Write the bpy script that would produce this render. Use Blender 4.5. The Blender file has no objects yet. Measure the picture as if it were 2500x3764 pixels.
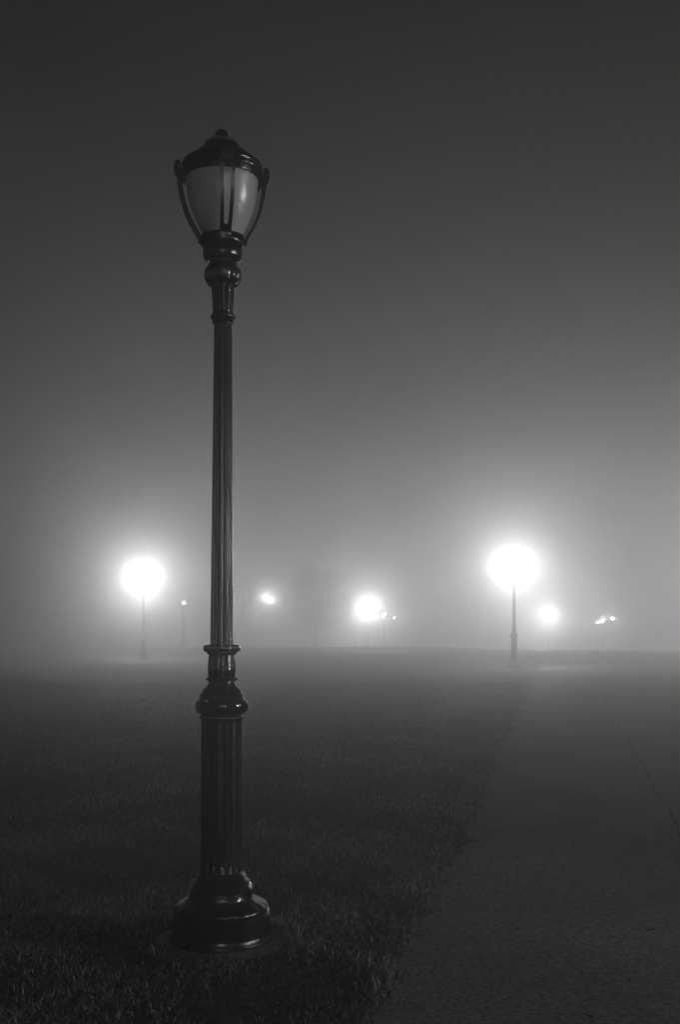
import bpy, bmesh, math, random
import numpy as np
from mathutils import Vector, Matrix

random.seed(7)
rng = np.random.default_rng(11)
scene = bpy.context.scene
COL = scene.collection
PI = math.pi

# ----------------------------------------------------------------- tunables
FOG_WIDE = 0.0155 # droplets that scatter broadly
G_WIDE = 0.4 
FOG_FWD = 0.018 # droplets that scatter forward, the halo round each lamp
G_FWD = 0.905 
FOG_TOP = 14.5 
K_RIGHT = 2.05 
K_LEFT = 4.3 
K_MID = 19.5 
K_FAR = 13.5 
K_TINY = 2.0 
K_SIDE = 1.0 
ADDED_SPOT = 7500.0 
K_BACK = 8.0 
K_EDGE = 22.0 
K_ARM = 2.0 
K_SMALL = 0.6 
SKY = 0.1 
LIT = 1130.0 
CAM_H = 1.5
F = 4100.0            # focal length in photo pixels (photo is 2500 x 3764)
HOR = 2290.0          # horizon row


# ----------------------------------------------------------------- helpers
def tag(o, label=None, cat=None, group=None, kind=None):
    if label: o['label'] = label
    if cat: o['category'] = cat
    if group: o['group'] = group
    if kind: o['kind'] = kind
    return o


def empty(name, loc, rz=0.0):
    o = bpy.data.objects.new(name, None)
    o.empty_display_size = 0.2
    o.location = loc
    o.rotation_euler = (0, 0, rz)
    COL.objects.link(o)
    return o


def obj(name, bm, mat, parent=None, smooth=35):
    me = bpy.data.meshes.new(name)
    bmesh.ops.recalc_face_normals(bm, faces=bm.faces)
    bm.to_mesh(me)
    bm.free()
    if smooth:
        me.shade_smooth()
        me.set_sharp_from_angle(angle=math.radians(smooth))
    me.materials.append(mat)
    o = bpy.data.objects.new(name, me)
    COL.objects.link(o)
    if parent: o.parent = parent
    return o


def lathe(bm, prof, n=64, fn=None, cap_top=True, cap_bot=True):
    """revolve (r, z) pairs, first the lowest; fn(angle, z) scales the radius"""
    rings = []
    for r, z in prof:
        ring = []
        for i in range(n):
            a = 2 * PI * i / n
            k = fn(a, z) if fn else 1.0
            ring.append(bm.verts.new((r * k * math.cos(a), r * k * math.sin(a), z)))
        rings.append(ring)
    for p, q in zip(rings, rings[1:]):
        for i in range(n):
            j = (i + 1) % n
            bm.faces.new((p[i], p[j], q[j], q[i]))
    if cap_bot: bm.faces.new(rings[0])
    if cap_top: bm.faces.new(rings[-1])
    return bm


def tube(bm, pts, rads, n=8):
    """a tapered tube along a polyline"""
    pts = [Vector(p) for p in pts]
    rings = []
    for i, p in enumerate(pts):
        d = (pts[min(i + 1, len(pts) - 1)] - pts[max(i - 1, 0)]).normalized()
        u = d.orthogonal().normalized() if abs(d.z) < 0.95 else Vector((1, 0, 0))
        u = (u - d * u.dot(d)).normalized()
        v = d.cross(u)
        rings.append([bm.verts.new(p + (u * math.cos(2 * PI * k / n) + v * math.sin(2 * PI * k / n)) * rads[i])
                      for k in range(n)])
    for p, q in zip(rings, rings[1:]):
        for k in range(n):
            j = (k + 1) % n
            bm.faces.new((p[k], p[j], q[j], q[k]))
    bm.faces.new(rings[0]); bm.faces.new(rings[-1])


def box(bm, c, s, bev=0.0):
    r = bmesh.ops.create_cube(bm, size=1.0, matrix=Matrix.Translation(c) @ Matrix.Diagonal((s[0], s[1], s[2], 1)))
    if bev:
        es = {e for v in r['verts'] for e in v.link_edges}
        bmesh.ops.bevel(bm, geom=list(es), offset=bev, segments=2, affect='EDGES')


# ----------------------------------------------------------------- materials
def new_mat(name):
    m = bpy.data.materials.new(name)
    m.use_nodes = True
    nt = m.node_tree
    nt.nodes.clear()
    out = nt.nodes.new('ShaderNodeOutputMaterial')
    return m, nt, out


def N(nt, t, **kw):
    n = nt.nodes.new(t)
    for k, v in kw.items():
        if k in n.inputs.keys() if isinstance(k, str) else False:
            n.inputs[k].default_value = v
        else:
            setattr(n, k, v)
    return n


def grey(v): return (v, v, v, 1)


def mat_paint(name='wet_black_paint', base=0.006, rough=0.12):
    m, nt, out = new_mat(name)
    p = N(nt, 'ShaderNodeBsdfPrincipled')
    p.inputs['Base Color'].default_value = grey(base)
    p.inputs['Specular IOR Level'].default_value = 0.75
    tc = N(nt, 'ShaderNodeTexCoord')
    n1 = N(nt, 'ShaderNodeTexNoise'); n1.inputs['Scale'].default_value = 130; n1.inputs['Detail'].default_value = 3
    n2 = N(nt, 'ShaderNodeTexVoronoi'); n2.inputs['Scale'].default_value = 170
    mp = N(nt, 'ShaderNodeMapping'); mp.inputs['Scale'].default_value = (1, 1, 0.55)
    nt.links.new(tc.outputs['Object'], mp.inputs['Vector'])
    nt.links.new(mp.outputs['Vector'], n1.inputs['Vector'])
    nt.links.new(mp.outputs['Vector'], n2.inputs['Vector'])
    b1 = N(nt, 'ShaderNodeBump'); b1.inputs['Strength'].default_value = 0.65; b1.inputs['Distance'].default_value = 0.0018
    b2 = N(nt, 'ShaderNodeBump'); b2.inputs['Strength'].default_value = 0.36; b2.inputs['Distance'].default_value = 0.002
    b2.invert = True
    nt.links.new(n1.outputs['Fac'], b1.inputs['Height'])
    nt.links.new(n2.outputs['Distance'], b2.inputs['Height'])
    nt.links.new(b1.outputs['Normal'], b2.inputs['Normal'])
    nt.links.new(b2.outputs['Normal'], p.inputs['Normal'])
    n3 = N(nt, 'ShaderNodeTexNoise'); n3.inputs['Scale'].default_value = 9; n3.inputs['Detail'].default_value = 5
    nt.links.new(tc.outputs['Object'], n3.inputs['Vector'])
    mr = N(nt, 'ShaderNodeMapRange')
    mr.inputs['To Min'].default_value = rough * 0.6; mr.inputs['To Max'].default_value = rough * 1.5
    nt.links.new(n3.outputs['Fac'], mr.inputs['Value'])
    nt.links.new(mr.outputs['Result'], p.inputs['Roughness'])
    nt.links.new(p.outputs[0], out.inputs['Surface'])
    return m


def mat_simple(name, base, rough=0.6, noise=0.0, scale=20, bump=0.0):
    m, nt, out = new_mat(name)
    p = N(nt, 'ShaderNodeBsdfPrincipled')
    p.inputs['Roughness'].default_value = rough
    tc = N(nt, 'ShaderNodeTexCoord')
    n = N(nt, 'ShaderNodeTexNoise'); n.inputs['Scale'].default_value = scale; n.inputs['Detail'].default_value = 6
    nt.links.new(tc.outputs['Object'], n.inputs['Vector'])
    cr = N(nt, 'ShaderNodeValToRGB')
    cr.color_ramp.elements[0].position = 0.3; cr.color_ramp.elements[1].position = 0.7
    cr.color_ramp.elements[0].color = grey(base * (1 - noise)); cr.color_ramp.elements[1].color = grey(base * (1 + noise))
    nt.links.new(n.outputs['Fac'], cr.inputs['Fac'])
    nt.links.new(cr.outputs['Color'], p.inputs['Base Color'])
    if bump:
        b = N(nt, 'ShaderNodeBump'); b.inputs['Strength'].default_value = bump; b.inputs['Distance'].default_value = 0.01
        nt.links.new(n.outputs['Fac'], b.inputs['Height']); nt.links.new(b.outputs['Normal'], p.inputs['Normal'])
    nt.links.new(p.outputs[0], out.inputs['Surface'])
    return m


def mat_emit(name, strength):
    m, nt, out = new_mat(name)
    e = N(nt, 'ShaderNodeEmission')
    e.inputs['Color'].default_value = (1, 1, 1, 1)
    e.inputs['Strength'].default_value = strength
    nt.links.new(e.outputs[0], out.inputs['Surface'])
    m.cycles.emission_sampling = 'NONE'      # the lantern_light in it is what lights the fog
    return m


def mat_frosted():
    """dull translucent acrylic of the unlit globe"""
    m, nt, out = new_mat('frosted_acrylic')
    d = N(nt, 'ShaderNodeBsdfDiffuse'); d.inputs['Color'].default_value = grey(0.86)
    t = N(nt, 'ShaderNodeBsdfTranslucent'); t.inputs['Color'].default_value = grey(0.95)
    g = N(nt, 'ShaderNodeBsdfGlossy'); g.inputs['Color'].default_value = grey(0.9); g.inputs['Roughness'].default_value = 0.33
    tc = N(nt, 'ShaderNodeTexCoord')
    n = N(nt, 'ShaderNodeTexNoise'); n.inputs['Scale'].default_value = 7; n.inputs['Detail'].default_value = 2
    nt.links.new(tc.outputs['Object'], n.inputs['Vector'])
    b = N(nt, 'ShaderNodeBump'); b.inputs['Strength'].default_value = 0.25; b.inputs['Distance'].default_value = 0.03
    nt.links.new(n.outputs['Fac'], b.inputs['Height'])
    nt.links.new(b.outputs['Normal'], g.inputs['Normal'])
    m1 = N(nt, 'ShaderNodeMixShader'); m1.inputs[0].default_value = 0.5
    nt.links.new(d.outputs[0], m1.inputs[1]); nt.links.new(t.outputs[0], m1.inputs[2])
    fr = N(nt, 'ShaderNodeFresnel'); fr.inputs['IOR'].default_value = 1.5
    ma = N(nt, 'ShaderNodeMath'); ma.operation = 'MULTIPLY_ADD'; ma.inputs[1].default_value = 1.0; ma.inputs[2].default_value = 0.05
    nt.links.new(fr.outputs[0], ma.inputs[0])
    m2 = N(nt, 'ShaderNodeMixShader')
    nt.links.new(ma.outputs[0], m2.inputs[0])
    nt.links.new(m1.outputs[0], m2.inputs[1]); nt.links.new(g.outputs[0], m2.inputs[2])
    nt.links.new(m2.outputs[0], out.inputs['Surface'])
    return m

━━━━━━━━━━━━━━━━

## Job:
Write out each line of the listing above, exactly, from its first line to the line holding "from mathutils import Vector, Matrix", inclusive. Skip the pictures.

## Output of the exercise:
Write the bpy script that would produce this render. Use Blender 4.5. The Blender file has no objects yet. Measure the picture as if it were 2500x3764 pixels.
import bpy, bmesh, math, random
import numpy as np
from mathutils import Vector, Matrix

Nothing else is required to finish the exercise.